> [Goal] The lines from the top of the material below through the line containing "PI = math.pi" are to be printed exactly, with pictures omitted.

[START OF Records for this exercise]

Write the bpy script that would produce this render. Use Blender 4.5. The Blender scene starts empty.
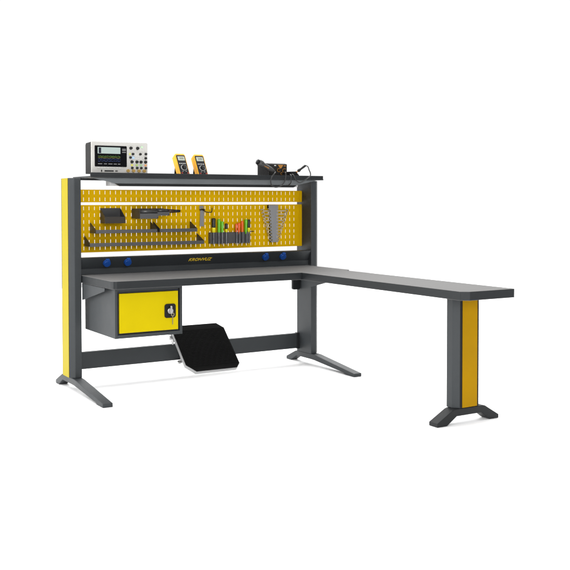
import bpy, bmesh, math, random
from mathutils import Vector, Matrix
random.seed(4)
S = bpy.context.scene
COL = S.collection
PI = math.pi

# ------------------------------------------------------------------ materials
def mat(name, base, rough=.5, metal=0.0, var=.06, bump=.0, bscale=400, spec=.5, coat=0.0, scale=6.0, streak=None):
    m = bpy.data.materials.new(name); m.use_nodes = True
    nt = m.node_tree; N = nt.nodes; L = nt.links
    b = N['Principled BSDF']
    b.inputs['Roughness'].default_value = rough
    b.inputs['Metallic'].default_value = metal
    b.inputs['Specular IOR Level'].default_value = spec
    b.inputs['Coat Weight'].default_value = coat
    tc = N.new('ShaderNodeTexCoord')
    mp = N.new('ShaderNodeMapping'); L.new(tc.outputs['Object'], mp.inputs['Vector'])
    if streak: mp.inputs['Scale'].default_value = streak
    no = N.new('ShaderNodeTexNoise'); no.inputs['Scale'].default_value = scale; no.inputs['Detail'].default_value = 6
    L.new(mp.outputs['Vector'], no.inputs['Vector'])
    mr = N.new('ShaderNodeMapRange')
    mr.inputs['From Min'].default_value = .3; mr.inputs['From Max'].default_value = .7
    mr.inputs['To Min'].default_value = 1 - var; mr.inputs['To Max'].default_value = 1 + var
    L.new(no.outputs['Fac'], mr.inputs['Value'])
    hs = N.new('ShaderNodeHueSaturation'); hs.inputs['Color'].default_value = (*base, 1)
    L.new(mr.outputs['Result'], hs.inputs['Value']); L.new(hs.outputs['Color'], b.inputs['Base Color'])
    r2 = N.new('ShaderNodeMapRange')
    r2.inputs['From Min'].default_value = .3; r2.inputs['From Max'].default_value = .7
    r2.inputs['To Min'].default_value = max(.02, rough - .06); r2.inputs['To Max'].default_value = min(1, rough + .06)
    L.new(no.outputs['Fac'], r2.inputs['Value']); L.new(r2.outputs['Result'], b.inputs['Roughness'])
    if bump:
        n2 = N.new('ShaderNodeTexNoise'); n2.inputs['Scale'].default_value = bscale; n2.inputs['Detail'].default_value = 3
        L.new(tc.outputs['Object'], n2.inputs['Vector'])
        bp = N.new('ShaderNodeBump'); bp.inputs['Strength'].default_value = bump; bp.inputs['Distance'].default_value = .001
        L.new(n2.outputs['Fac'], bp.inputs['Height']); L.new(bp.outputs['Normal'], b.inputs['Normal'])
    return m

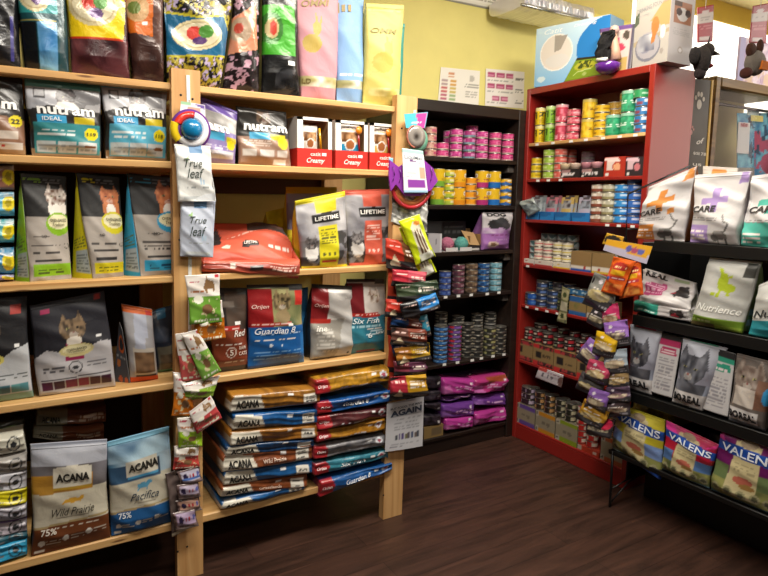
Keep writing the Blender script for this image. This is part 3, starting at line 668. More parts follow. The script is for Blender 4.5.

[END OF Records for this exercise]

> [The reply]
Write the bpy script that would produce this render. Use Blender 4.5. The Blender scene starts empty.
import bpy, bmesh, math, random
from mathutils import Vector, Matrix
random.seed(4)
S = bpy.context.scene
COL = S.collection
PI = math.pi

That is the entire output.